Hi John:
A very interesting question.
Until SP III software 2.45, whenever a route needed to be recalculated, the GPSR would recalculate the entire route, from present position to destination. If you had 300 miles ahead of you on your route, and the recalculation was prompted because you pulled off the road and went 50 feet up a farm lane to answer a call of nature, the GPSR would recalculate the whole darn route, all 300 miles of it. As you noted in your earlier post, this could take forever.
Beginning with 2.45, the route recalculation algorithm was changed, so that if the SP III got off route, it would only do a "quick" (partial) recalculation - meaning, what is the shortest path to take to get you back on the pre-existing route? In the case of the farm lane example, it would only have to recalculate a new route 50 feet back down the lane to your original route.
The GPSR now does 3 "quick" (partial) recalculations - recalculations that only consider how to get you from your present position to the closest logical re-interception point of your pre-existing route - and if you don't get re-established on your pre-existing route after the third "quick" recalculation, the GPSR gives up on you, and does a "complete" recalculation, from your present position all the way to your destination. You can invoke a full recalculation at any time by pressing the "recalculate" button. Recalculations invoked by pressing the 'recalculate route' button will always be full recalculations.
The SP 26xx has had this quick (partial) recalculation ability since day one of its public release. However, because of its much faster processor speed, recalculation speed is less of a problem, even if hundreds of miles are involved.
So, getting back to your question - it shouldn't be as much of a problem now to have a long route active, but you are correct, you will get much faster recalculations (when complete recalculations are done) if you have a series of short routes, rather than one long one.

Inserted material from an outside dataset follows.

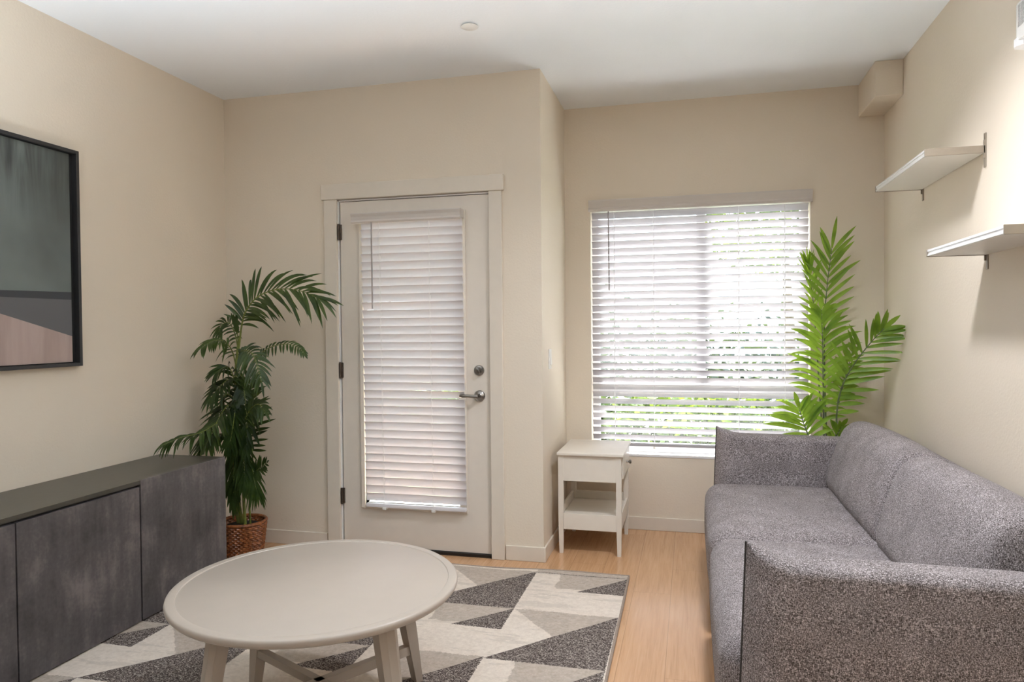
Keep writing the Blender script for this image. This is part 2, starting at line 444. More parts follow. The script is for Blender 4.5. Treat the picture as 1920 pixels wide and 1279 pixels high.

I usually have a route active to a point no further than 2 hours riding in front of me, unless due to some rare circumstance (gotta catch a plane or similar) I positively MUST get to the destination in one long ride, and I want the ETA and miles remaining displays to give me info regarding my final destination.
PanEuropean
PS: About screen redraw - no, the amount of cartographic data loaded has no effect on screen refresh speed. Beyond a certain scale value (nominally about 5 miles, at default settings) the basemap is used to draw the screen, even though the data on the chip is still being used to calculate the route.